Sahel : sur des routes minées par la violence, chaque trajet peut être le dernier

Rédaction : Aminata Diallo

Dans le centre du Mali, la nationale 15 serpente depuis la ville de Sévaré jusqu’à la frontière burkinabè. Jadis connue sous le nom de « route du poisson », pour son rôle essentiel dans l’acheminement des produits de pêche vers le sud, cette voie est aujourd’hui marquée par la peur. Mines artisanales, embuscades et enlèvements s’y multiplient. En mars dernier, un habitant transportant le corps de sa mère y a été brièvement intercepté par des hommes armés à moto, en train de kidnapper des passagers d’un bus. Il a été épargné, mais témoigne avoir croisé des djihadistes lourdement armés et enturbannés.

Au Mali, au Burkina Faso et au Niger, l’ensemble du réseau routier est sous tension. Des groupes armés affiliés à Al-Qaida ou à l’organisation État islamique contrôlent ou menacent des portions entières de territoire. Selon l’Index mondial du terrorisme, le Sahel est aujourd’hui l’épicentre des violences djihadistes. Une étude de l’Organisation de coopération et de développement économiques (OCDE) précise que près de 70 % des événements violents dans la région, et 65 % des décès recensés, se produisent à moins d’un kilomètre d’une route.

Les axes de circulation sont devenus des cibles stratégiques. D’après Olivier Walther, chercheur à l’université de Floride et coauteur de l’étude, les routes sont désormais utilisées comme leviers de contrôle territorial et moyens de pression contre les populations rurales. À Djibo, dans le nord du Burkina Faso, tous les accès routiers sont jugés dangereux en raison des blocus imposés par le Groupe de soutien à l’islam et aux musulmans (GSIM), affilié à Al-Qaida. La nationale 22, qui relie Djibo à Ouagadougou, est surnommée « l’axe de la mort ». En septembre 2022, plus de 200 camions y ont été incendiés et onze soldats tués.
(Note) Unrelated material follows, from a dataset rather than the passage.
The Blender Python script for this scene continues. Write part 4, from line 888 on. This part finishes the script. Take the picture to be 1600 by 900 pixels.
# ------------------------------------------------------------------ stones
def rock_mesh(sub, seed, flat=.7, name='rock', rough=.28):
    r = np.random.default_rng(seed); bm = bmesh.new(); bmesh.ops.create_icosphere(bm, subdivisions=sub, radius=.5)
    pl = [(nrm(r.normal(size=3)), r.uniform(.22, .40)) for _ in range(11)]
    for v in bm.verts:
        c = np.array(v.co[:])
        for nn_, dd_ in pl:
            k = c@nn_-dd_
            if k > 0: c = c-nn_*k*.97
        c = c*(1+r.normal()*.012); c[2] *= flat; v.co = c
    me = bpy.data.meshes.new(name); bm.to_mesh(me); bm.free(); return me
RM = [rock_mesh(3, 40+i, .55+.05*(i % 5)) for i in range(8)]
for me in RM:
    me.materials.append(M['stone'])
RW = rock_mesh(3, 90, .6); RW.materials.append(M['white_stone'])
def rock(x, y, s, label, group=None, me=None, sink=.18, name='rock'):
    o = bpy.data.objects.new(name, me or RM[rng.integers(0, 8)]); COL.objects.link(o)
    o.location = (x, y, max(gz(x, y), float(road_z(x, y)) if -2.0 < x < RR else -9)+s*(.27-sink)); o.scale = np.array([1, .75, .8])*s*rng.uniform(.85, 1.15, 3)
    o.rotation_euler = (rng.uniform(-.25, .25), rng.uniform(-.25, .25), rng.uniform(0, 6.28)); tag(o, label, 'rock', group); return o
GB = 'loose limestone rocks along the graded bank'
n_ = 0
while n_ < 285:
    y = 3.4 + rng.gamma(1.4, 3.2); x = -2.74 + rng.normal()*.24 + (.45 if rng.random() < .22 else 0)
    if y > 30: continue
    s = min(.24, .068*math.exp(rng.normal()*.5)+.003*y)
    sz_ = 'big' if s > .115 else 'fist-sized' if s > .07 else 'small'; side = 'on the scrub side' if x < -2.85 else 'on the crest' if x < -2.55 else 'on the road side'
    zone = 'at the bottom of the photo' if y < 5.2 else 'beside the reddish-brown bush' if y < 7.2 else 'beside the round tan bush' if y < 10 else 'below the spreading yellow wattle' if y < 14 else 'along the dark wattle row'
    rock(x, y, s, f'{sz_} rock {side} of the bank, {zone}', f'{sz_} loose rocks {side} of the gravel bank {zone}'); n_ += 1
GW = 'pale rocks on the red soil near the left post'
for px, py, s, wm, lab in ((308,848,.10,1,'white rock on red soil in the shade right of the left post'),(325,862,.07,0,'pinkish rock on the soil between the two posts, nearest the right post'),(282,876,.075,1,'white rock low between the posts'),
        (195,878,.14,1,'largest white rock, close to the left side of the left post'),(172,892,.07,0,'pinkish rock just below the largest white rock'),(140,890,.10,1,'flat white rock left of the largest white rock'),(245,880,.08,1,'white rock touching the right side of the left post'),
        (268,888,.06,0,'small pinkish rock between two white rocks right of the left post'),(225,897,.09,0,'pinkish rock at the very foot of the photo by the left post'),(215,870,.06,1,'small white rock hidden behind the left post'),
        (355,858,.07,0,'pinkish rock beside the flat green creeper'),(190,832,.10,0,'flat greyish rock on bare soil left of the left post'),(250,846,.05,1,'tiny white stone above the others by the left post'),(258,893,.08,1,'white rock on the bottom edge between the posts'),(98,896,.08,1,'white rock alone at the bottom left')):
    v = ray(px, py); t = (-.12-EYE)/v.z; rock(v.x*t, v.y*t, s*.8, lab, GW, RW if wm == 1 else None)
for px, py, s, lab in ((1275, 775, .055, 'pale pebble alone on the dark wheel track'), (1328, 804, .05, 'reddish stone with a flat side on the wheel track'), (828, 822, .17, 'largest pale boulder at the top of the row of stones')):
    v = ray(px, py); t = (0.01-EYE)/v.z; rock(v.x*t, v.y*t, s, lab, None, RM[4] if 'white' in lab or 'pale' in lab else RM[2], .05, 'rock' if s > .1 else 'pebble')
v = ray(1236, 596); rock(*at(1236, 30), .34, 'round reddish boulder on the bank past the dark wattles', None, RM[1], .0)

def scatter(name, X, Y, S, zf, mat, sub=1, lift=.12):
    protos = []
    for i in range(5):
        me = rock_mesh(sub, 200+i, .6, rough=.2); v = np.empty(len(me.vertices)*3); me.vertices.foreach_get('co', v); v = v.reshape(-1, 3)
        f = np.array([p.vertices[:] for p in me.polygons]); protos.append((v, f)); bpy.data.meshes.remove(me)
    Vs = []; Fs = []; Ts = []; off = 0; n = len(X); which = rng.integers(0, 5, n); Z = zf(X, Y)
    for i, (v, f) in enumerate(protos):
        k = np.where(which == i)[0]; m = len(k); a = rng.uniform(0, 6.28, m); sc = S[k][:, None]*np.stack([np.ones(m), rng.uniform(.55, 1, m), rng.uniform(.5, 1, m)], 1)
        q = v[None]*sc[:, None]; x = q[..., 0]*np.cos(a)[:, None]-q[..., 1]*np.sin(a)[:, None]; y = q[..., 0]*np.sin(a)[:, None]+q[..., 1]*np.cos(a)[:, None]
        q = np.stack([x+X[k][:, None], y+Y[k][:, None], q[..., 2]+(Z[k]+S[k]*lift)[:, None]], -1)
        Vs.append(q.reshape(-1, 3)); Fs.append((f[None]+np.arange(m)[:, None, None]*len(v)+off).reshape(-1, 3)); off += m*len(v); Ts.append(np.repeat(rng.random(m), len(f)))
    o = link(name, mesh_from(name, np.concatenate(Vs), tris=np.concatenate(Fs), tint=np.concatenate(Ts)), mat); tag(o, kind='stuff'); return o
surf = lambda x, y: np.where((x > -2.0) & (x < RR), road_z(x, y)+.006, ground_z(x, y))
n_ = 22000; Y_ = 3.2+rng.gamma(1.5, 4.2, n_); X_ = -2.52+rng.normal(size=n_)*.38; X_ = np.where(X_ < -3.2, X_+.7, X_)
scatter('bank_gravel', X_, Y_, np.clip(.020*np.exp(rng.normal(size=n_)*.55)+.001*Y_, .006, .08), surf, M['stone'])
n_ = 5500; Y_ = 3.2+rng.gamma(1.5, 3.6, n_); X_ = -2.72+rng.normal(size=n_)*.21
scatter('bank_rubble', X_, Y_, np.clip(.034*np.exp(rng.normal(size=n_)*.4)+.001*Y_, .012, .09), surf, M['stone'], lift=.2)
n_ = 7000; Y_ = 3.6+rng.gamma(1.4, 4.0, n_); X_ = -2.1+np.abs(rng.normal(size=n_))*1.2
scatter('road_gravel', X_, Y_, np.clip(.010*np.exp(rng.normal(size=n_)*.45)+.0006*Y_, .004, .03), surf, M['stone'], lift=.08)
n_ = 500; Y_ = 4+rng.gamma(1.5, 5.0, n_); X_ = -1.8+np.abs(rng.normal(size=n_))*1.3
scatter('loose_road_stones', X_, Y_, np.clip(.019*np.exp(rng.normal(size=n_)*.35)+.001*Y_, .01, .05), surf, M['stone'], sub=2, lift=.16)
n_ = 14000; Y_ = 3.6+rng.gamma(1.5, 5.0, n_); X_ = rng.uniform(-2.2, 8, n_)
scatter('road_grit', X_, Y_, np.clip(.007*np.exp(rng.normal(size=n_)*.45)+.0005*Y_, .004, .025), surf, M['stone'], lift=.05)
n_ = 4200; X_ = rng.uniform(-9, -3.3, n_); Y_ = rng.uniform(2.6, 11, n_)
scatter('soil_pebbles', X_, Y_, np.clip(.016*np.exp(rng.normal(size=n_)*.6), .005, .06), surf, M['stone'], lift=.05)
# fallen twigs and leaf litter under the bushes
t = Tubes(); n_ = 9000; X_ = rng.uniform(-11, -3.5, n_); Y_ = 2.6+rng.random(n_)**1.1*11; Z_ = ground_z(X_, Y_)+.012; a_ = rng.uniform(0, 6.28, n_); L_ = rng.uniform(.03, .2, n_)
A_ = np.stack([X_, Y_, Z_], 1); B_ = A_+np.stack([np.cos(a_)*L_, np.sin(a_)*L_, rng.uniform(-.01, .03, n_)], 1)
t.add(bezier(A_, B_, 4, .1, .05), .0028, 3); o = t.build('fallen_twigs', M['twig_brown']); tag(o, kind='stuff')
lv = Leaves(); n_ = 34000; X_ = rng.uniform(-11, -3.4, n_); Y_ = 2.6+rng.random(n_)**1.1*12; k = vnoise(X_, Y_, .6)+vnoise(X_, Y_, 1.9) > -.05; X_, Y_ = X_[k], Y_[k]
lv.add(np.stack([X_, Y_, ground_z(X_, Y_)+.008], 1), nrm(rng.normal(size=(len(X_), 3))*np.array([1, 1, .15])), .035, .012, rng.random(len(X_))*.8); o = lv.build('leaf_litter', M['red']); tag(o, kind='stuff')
Au Niger voisin, la situation est tout aussi préoccupante. Le corridor reliant Niamey à Ouagadougou est devenu impraticable, particulièrement dans le sud-ouest du pays. Depuis 2015, au moins 24 chauffeurs ou apprentis ont été tués, et 52 camions détruits. Selon des syndicats de transport, les attaques sont devenues si fréquentes que certaines zones commerciales ne sont plus desservies. Des chauffeurs ont été enlevés, séquestrés plusieurs jours dans la brousse, parfois torturés.

Dans ce contexte, les armées nationales se déplacent presque exclusivement en convois, réduisant leur mobilité et laissant de vastes zones hors de contrôle. L’OCDE recommande de repenser les stratégies de sécurité dans la région, notamment en privilégiant des véhicules légers et maniables, similaires à ceux utilisés par les groupes armés, pour améliorer la réactivité sur le terrain.

Dans le Sahel, la menace ne vient pas seulement des armes mais du moindre déplacement. Sur ces routes, chaque kilomètre franchi est un pari sur la vie.